When you make a decision to buy a stock, you have to realize that the outcome is independent of the decision. That is, you don't always achieve the outcome you would like -- that of making money. But over time, if you use successfully tested risk management tools properly, which are designed to improve your probabilities, you will likely have more positive outcomes than not.

In investing you must realize that nothing is a guarantee or a lock. The best you can do is to stack the odds of success in your favor, make the proper decision according to what your investment tools are telling you, and then wait for the outcome. The methodology you employ must be designed to improve these probabilities of success in investing, thus helping you to make a sound decision.

Unfortunately, this investment game is not always accommodating. There are times when you make the proper decision, but don't get the outcome that you had anticipated. Does that mean you were wrong? No. Not every trade is always going to work out exactly as you have planned. You will have times when a stock will go against you for any number of unforeseen reasons. That is life on Wall Street. But investors falsely believe that if a trade doesn't work out that you made a bad decision - that's wrong. Therefore it is imperative to educate yourself. Be sure you understand the game plan, and know why you are making certain decisions. As a result, you will be able to accept the outcome; good or bad, if you know the tools were used correctly.

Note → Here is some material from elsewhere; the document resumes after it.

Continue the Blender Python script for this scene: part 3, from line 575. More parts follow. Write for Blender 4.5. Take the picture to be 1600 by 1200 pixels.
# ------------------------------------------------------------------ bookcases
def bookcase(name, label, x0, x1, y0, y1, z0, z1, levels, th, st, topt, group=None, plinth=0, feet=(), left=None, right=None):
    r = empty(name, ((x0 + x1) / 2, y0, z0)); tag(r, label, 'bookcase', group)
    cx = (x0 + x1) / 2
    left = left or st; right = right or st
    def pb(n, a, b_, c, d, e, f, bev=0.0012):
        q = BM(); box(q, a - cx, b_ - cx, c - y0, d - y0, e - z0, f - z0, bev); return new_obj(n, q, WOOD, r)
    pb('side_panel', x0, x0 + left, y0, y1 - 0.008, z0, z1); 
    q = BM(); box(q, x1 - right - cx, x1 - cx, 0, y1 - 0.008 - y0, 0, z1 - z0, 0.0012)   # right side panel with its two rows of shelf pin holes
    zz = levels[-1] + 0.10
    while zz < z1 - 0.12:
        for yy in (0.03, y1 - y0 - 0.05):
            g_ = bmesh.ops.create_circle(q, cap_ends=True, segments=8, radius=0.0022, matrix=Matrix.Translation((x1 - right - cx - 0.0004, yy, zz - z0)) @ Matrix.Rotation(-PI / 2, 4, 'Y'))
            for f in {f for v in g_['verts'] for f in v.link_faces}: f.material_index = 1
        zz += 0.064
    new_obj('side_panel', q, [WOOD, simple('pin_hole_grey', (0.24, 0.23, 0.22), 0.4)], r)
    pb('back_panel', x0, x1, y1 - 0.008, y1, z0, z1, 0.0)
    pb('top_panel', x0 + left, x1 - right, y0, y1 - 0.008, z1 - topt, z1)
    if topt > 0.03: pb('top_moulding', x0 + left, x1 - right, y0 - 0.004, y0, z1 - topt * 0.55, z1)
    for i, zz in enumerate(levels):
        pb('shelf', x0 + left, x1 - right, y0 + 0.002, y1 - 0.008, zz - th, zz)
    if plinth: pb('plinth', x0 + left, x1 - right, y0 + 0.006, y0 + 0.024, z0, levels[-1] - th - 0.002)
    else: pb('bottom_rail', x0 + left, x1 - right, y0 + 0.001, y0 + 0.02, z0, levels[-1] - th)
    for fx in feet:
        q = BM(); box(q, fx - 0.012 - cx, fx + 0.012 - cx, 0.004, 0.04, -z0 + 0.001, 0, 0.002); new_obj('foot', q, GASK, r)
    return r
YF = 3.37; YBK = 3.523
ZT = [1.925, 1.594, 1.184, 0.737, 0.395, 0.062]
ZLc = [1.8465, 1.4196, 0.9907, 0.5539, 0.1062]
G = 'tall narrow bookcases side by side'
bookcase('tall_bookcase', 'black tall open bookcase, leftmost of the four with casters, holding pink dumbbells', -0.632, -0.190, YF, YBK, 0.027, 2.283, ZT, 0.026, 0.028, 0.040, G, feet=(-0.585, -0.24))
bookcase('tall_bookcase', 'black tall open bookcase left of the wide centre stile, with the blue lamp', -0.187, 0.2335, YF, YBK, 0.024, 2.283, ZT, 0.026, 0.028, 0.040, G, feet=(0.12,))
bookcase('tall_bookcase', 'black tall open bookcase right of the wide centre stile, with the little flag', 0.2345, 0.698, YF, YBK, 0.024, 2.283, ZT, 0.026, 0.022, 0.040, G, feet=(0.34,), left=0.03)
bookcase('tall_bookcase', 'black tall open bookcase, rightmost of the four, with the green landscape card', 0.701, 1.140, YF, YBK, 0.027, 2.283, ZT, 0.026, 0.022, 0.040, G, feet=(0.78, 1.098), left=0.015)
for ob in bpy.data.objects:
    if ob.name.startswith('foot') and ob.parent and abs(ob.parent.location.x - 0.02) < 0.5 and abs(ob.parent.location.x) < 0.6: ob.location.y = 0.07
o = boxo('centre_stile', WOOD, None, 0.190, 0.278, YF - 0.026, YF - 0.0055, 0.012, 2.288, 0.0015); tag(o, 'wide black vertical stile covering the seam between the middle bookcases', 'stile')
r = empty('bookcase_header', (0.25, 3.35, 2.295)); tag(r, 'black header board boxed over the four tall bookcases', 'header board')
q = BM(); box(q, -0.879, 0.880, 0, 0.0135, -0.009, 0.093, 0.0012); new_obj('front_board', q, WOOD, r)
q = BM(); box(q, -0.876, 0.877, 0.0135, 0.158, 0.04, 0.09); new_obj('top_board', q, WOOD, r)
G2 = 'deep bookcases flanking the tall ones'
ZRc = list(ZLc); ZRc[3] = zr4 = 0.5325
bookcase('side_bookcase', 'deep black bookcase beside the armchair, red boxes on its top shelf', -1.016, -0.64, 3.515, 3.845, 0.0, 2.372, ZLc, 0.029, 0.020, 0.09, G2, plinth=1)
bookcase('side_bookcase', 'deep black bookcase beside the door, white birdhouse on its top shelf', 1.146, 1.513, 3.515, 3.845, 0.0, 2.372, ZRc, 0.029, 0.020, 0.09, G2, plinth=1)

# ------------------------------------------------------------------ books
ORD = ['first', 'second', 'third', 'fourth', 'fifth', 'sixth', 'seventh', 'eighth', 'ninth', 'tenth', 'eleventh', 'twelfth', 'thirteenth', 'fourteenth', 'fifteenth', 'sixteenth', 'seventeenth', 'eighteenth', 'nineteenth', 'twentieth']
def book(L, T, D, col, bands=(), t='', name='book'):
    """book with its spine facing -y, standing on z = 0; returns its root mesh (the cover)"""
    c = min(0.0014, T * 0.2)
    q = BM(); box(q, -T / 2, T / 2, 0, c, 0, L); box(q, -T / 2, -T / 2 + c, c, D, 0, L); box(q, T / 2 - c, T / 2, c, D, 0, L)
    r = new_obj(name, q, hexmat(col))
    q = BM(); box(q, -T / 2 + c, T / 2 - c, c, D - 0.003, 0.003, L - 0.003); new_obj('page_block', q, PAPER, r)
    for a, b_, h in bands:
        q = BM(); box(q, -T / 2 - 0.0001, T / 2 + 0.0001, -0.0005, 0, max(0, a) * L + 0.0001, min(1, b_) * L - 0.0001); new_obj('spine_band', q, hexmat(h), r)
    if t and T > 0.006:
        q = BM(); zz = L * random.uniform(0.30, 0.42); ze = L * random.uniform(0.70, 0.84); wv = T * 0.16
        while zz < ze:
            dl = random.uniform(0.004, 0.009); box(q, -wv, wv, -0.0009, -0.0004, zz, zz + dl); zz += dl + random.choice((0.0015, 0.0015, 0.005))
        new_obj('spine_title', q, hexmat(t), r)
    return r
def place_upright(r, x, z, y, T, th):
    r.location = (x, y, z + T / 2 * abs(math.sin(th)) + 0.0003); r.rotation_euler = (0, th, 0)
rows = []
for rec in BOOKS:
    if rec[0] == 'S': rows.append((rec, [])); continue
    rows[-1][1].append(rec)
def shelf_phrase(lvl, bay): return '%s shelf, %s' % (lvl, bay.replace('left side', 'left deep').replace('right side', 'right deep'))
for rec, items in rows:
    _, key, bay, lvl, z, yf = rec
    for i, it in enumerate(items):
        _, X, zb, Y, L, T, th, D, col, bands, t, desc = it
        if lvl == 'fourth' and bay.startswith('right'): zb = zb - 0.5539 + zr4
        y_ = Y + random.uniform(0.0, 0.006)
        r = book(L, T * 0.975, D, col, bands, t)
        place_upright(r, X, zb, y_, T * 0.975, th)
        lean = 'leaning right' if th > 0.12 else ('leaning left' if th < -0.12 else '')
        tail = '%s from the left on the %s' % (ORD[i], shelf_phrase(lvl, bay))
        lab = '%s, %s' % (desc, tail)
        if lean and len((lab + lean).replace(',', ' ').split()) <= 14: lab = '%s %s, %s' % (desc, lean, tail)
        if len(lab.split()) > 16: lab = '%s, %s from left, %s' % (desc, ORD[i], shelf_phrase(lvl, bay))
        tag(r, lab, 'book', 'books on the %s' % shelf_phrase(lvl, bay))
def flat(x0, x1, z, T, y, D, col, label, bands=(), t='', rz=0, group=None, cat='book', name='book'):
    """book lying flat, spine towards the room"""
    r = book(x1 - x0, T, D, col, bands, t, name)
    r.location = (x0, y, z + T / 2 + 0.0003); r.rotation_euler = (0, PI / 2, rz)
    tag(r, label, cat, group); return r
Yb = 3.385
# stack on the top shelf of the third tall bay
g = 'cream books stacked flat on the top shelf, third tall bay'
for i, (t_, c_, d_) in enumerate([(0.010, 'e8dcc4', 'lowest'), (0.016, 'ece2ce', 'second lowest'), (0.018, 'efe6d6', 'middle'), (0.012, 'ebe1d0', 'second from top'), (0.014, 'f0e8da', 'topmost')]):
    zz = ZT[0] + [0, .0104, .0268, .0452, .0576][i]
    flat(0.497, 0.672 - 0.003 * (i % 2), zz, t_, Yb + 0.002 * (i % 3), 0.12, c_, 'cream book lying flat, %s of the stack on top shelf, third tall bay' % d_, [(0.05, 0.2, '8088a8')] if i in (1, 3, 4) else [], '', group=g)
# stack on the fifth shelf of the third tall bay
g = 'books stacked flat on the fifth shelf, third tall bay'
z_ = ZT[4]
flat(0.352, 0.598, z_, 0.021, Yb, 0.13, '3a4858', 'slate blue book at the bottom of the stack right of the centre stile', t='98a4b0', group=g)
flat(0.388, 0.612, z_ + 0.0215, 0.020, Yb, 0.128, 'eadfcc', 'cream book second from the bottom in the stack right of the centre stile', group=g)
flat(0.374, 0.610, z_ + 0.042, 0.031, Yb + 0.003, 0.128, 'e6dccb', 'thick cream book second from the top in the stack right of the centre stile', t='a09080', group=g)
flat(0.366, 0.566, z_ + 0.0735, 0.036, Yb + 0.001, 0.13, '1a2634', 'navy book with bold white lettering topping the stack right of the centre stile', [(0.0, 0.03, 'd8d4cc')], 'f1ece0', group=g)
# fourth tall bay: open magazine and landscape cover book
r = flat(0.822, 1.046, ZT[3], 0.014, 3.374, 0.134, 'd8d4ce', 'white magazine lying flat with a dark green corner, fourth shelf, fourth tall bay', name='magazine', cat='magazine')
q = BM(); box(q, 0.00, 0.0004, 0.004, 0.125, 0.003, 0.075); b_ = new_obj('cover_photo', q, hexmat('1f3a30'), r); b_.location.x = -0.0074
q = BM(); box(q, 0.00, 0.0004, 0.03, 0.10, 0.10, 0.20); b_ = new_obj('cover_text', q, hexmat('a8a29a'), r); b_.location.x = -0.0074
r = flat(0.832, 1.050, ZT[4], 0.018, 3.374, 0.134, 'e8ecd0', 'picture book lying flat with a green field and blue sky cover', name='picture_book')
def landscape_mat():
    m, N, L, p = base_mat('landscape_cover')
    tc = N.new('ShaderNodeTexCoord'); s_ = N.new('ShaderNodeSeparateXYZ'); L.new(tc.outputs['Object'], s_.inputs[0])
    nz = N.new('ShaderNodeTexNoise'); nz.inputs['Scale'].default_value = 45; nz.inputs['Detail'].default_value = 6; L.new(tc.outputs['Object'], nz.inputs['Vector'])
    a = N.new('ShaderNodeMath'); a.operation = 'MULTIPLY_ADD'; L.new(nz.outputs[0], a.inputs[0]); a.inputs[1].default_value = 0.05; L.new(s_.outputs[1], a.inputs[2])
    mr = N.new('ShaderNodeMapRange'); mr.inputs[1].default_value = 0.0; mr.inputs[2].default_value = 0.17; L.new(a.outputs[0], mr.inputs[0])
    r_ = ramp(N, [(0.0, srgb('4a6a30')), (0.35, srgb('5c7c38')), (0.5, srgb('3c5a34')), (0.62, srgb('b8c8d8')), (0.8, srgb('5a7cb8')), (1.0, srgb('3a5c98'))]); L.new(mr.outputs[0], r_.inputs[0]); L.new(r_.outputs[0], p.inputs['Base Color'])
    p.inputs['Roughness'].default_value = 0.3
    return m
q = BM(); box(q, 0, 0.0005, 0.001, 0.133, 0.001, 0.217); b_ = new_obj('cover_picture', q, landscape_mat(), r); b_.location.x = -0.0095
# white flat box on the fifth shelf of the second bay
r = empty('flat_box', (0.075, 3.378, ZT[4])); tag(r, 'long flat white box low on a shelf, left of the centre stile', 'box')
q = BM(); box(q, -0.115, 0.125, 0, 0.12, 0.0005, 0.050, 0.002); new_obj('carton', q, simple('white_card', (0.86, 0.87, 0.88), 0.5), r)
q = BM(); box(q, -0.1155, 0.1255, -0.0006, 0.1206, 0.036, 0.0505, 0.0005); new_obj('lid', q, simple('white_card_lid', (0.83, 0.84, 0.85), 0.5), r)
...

To illustrate how the "decision" should be looked upon as separate from the "outcome," let's look at the following scenario:

Scenario: There is a coin that has a Heads and a Tails.

If the coin is tossed and a Heads comes up you will be paid $1.25 If the coin is tossed and a Tails comes up you will lose $1.00

Shouldn't you always bet on Heads? 50% of the time Heads will come up and you will be a winner, and 50% of the time Tails will come up and you will be a loser, but over time you will make more money because you are paid more for the Heads.

So the point is, if your investment tools tell you to make a certain decision based on the information you have at the time, make the decision. Over time, since these tools are designed to increase your odds of success, you will be a winner.